Qu’importe les conditions de vie rustique ! La rusticité bien comprise n’empêche pas le regain, pour ne pas dire la félicité. Le gouffre entre ciel et terre est en passe de se combler, l’antithèse rêve-réalité de s’estomper. Et Doudou, retourne à ses racines, est plus proche que jamais du paradis perdu.

Ibrahima Sèye a saisi l’opportunité du lancement de la Collection « Créativité » pour offrir au grand public son premier roman. Premier mais non des moindres. En problématisant l’individu et, par-delà l’individu, toute une société éclatée, il a essayé de dégager ce qui, pour cette société et en ces temps de malaise, lui a semblé essentiel dans /et pour l’homme.

Un trou dans le miroir [1] … ne brille pas pour les qualités de son style. Il développe une axiomatique et une rhétorique qui pourraient s’appliquer à d’autres formes de discours et qui, cependant, ne dérogent pas aux canons de l’esthétique romanesque, telle que nous la concevons. Il demeure que l’important dans ce roman est la teneur du message. L’auteur soulève, en effet, un aspect fondamental de la thématique des littératures africaines du moment ; la crise d’identité d’une société fossilisée dans son double héritage arabo-européen et qui, faute d’avoir harmonieusement intégré ses structures traditionnelles, offre le spectacle lamentable d’un désarroi que cache mal le faux lustre des conquêtes matérielles. D’autant que celles-ci résultent souvent de compromisions odieuses.

Il ressort du projet, conduit avec habilité et cohérence, que cette société, sinon dans sa totalité, du moins dans sa sphère urbaine, a perdu son âme, à l’instar de Doudou Diop.
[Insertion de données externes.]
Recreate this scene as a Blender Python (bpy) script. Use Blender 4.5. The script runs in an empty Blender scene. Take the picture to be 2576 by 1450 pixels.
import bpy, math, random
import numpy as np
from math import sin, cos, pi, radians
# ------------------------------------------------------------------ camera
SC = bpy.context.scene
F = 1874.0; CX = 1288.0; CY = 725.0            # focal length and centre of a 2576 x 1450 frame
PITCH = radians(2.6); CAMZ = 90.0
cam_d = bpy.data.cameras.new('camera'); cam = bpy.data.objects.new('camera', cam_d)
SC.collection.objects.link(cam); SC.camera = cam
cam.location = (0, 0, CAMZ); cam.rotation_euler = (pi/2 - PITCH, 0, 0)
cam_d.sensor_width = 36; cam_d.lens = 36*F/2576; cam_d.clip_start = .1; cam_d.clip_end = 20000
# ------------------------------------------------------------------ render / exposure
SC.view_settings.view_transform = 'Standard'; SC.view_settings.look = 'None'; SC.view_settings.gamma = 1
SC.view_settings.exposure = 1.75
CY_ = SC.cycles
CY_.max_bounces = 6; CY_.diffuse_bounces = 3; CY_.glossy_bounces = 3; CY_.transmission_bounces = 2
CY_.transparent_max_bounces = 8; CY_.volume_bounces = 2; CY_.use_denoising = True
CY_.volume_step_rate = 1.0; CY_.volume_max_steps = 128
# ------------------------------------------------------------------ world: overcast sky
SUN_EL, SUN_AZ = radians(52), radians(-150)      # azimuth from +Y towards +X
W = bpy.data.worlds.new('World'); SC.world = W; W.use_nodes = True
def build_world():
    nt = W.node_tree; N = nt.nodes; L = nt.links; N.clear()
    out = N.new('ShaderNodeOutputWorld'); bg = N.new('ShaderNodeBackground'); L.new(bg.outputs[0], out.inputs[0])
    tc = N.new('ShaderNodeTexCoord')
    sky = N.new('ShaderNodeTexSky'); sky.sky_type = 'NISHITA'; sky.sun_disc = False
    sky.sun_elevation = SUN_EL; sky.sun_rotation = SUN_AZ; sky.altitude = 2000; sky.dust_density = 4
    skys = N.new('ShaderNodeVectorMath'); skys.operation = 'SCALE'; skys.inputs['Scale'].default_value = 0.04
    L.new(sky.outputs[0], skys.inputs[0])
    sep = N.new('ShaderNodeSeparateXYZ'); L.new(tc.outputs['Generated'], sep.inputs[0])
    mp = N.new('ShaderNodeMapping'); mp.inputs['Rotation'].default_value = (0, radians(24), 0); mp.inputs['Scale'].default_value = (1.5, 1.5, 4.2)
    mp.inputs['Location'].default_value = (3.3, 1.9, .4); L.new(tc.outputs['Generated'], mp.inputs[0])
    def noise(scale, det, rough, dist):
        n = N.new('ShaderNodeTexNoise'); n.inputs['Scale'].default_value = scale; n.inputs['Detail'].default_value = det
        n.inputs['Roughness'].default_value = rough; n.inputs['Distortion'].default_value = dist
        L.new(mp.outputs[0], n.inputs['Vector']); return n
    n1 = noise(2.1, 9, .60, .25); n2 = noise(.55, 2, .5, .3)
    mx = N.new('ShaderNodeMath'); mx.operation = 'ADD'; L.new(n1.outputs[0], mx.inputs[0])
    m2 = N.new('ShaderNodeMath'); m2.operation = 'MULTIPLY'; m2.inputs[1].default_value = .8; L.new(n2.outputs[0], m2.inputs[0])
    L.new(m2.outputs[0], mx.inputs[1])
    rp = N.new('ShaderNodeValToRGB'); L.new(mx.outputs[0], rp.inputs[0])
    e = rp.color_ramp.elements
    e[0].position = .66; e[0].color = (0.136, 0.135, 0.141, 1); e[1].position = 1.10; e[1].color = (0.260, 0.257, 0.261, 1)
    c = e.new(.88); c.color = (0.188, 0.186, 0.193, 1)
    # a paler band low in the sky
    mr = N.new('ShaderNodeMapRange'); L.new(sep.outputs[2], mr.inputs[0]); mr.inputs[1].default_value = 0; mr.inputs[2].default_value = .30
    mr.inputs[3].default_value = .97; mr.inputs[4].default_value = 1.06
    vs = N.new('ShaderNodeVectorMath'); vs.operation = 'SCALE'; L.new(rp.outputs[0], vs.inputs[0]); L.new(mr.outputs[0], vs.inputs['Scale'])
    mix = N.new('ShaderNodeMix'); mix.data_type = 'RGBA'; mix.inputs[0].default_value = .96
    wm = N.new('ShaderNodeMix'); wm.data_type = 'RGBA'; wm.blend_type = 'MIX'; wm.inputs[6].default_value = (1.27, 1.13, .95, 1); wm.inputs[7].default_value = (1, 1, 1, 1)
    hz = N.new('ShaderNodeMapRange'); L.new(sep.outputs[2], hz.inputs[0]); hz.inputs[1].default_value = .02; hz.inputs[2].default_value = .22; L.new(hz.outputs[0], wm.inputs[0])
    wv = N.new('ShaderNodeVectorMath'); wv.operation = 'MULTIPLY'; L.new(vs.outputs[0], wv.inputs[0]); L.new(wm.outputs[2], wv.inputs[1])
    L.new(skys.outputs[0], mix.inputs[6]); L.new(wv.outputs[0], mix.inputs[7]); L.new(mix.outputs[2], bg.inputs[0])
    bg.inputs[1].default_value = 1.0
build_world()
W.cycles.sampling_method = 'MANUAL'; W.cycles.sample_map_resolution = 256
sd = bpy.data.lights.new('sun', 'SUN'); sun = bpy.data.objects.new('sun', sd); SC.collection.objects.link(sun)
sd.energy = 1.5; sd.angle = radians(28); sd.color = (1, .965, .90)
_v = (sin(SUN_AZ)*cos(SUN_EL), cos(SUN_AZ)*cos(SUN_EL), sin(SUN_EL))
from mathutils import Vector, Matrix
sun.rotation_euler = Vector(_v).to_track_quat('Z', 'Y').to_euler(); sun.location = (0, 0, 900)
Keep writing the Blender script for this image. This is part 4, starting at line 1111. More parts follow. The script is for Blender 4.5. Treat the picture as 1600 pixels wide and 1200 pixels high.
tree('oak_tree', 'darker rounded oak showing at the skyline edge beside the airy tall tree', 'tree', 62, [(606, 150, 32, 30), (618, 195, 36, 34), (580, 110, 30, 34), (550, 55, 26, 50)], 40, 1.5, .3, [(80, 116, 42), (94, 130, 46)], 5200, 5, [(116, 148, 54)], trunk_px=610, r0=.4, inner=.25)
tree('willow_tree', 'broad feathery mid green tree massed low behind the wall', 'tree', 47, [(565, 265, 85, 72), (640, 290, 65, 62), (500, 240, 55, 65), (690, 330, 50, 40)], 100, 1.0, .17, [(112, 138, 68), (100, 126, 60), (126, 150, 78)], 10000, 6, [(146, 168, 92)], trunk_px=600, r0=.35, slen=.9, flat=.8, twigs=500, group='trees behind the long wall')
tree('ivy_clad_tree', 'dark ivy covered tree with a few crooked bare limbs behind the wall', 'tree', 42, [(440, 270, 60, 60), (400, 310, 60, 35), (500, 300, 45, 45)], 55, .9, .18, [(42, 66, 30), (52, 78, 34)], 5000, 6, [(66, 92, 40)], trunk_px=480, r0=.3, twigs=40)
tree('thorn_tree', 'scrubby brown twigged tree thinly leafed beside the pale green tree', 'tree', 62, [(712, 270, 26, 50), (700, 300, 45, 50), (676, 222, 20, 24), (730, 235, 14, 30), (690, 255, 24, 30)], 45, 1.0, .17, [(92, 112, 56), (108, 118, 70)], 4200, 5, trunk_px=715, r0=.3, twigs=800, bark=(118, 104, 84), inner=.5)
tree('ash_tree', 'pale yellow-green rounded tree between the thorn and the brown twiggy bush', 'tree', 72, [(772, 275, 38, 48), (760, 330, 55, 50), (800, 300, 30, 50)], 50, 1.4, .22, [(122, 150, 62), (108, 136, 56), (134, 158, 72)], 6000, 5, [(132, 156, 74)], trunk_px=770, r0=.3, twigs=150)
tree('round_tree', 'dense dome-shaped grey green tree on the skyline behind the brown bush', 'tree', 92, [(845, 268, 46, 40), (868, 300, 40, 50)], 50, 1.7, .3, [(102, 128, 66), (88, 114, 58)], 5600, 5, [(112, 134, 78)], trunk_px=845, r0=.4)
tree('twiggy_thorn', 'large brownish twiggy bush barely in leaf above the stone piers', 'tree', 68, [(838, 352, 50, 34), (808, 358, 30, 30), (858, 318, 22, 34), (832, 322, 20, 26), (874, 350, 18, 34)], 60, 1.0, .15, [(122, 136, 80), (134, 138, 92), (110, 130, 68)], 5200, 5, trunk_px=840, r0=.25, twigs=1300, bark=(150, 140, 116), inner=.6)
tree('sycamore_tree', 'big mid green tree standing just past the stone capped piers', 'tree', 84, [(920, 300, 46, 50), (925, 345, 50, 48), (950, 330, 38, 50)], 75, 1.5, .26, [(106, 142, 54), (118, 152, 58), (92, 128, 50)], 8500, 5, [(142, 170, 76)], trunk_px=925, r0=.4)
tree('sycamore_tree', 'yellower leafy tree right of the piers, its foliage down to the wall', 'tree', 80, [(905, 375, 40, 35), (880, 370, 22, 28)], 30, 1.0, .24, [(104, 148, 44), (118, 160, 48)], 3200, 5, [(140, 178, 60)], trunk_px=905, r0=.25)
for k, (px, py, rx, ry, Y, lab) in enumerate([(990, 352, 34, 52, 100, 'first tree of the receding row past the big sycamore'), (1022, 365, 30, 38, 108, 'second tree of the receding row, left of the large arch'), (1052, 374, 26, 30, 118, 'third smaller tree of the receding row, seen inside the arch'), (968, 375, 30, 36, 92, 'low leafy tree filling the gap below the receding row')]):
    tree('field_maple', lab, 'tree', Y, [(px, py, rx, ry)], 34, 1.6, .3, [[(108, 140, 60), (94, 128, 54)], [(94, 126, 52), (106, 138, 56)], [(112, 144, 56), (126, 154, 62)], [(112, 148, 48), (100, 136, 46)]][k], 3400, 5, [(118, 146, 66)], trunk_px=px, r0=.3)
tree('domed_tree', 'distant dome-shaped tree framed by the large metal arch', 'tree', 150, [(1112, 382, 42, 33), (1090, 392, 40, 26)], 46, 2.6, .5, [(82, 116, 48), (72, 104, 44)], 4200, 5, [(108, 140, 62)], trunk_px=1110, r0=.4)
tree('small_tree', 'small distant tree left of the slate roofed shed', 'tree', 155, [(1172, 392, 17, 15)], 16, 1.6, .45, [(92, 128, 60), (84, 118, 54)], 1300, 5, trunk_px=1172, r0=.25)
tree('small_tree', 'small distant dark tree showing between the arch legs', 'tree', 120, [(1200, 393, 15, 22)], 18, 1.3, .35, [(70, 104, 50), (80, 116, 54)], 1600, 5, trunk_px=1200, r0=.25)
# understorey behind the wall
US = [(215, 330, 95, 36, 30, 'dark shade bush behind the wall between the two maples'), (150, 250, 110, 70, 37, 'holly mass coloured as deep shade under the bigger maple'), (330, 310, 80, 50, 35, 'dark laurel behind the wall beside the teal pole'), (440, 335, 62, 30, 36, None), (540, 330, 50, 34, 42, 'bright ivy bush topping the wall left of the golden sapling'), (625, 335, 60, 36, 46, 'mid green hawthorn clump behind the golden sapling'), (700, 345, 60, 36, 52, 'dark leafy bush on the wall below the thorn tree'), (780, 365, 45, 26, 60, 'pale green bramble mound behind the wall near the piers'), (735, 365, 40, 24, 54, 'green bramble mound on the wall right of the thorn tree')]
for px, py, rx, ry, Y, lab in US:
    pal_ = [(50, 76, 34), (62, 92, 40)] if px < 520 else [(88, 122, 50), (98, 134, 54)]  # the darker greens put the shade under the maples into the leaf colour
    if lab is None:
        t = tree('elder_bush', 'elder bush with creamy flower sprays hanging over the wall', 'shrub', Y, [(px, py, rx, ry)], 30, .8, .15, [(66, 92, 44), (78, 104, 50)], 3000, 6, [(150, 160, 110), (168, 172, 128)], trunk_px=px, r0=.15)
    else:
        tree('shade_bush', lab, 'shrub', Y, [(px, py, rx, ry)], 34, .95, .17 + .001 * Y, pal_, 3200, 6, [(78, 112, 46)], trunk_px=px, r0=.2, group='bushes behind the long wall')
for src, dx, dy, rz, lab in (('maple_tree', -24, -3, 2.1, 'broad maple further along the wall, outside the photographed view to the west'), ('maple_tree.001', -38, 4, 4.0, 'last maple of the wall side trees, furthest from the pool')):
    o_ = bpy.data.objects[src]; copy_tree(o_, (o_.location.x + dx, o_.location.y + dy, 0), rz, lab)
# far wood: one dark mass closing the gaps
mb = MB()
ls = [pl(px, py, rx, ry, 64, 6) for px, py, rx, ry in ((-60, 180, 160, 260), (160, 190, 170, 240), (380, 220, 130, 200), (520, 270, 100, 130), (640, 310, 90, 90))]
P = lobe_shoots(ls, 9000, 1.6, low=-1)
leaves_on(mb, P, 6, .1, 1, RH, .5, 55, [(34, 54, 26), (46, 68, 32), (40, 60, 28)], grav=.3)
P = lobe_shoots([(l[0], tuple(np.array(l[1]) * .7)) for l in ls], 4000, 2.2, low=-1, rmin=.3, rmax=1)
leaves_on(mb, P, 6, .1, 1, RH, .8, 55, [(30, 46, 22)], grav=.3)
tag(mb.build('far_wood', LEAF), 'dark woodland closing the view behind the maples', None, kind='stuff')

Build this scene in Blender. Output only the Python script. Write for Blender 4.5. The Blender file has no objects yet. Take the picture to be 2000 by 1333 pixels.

Invite à une forme de société redimensionnée sur nos normes et valeurs d’êtres intrinsèquement solidaires et religieux ? Sans doute. Mais aussi mise en garde contre le monopole de la vérité par ceux qui, au nom de leur chapelle, veulent briser toute échappée vers les nouvelles perspectives de vie dévoilées par l’évolution.

[1] Un trou dans le miroir, Collection Créativité NEA Dakar, 1983.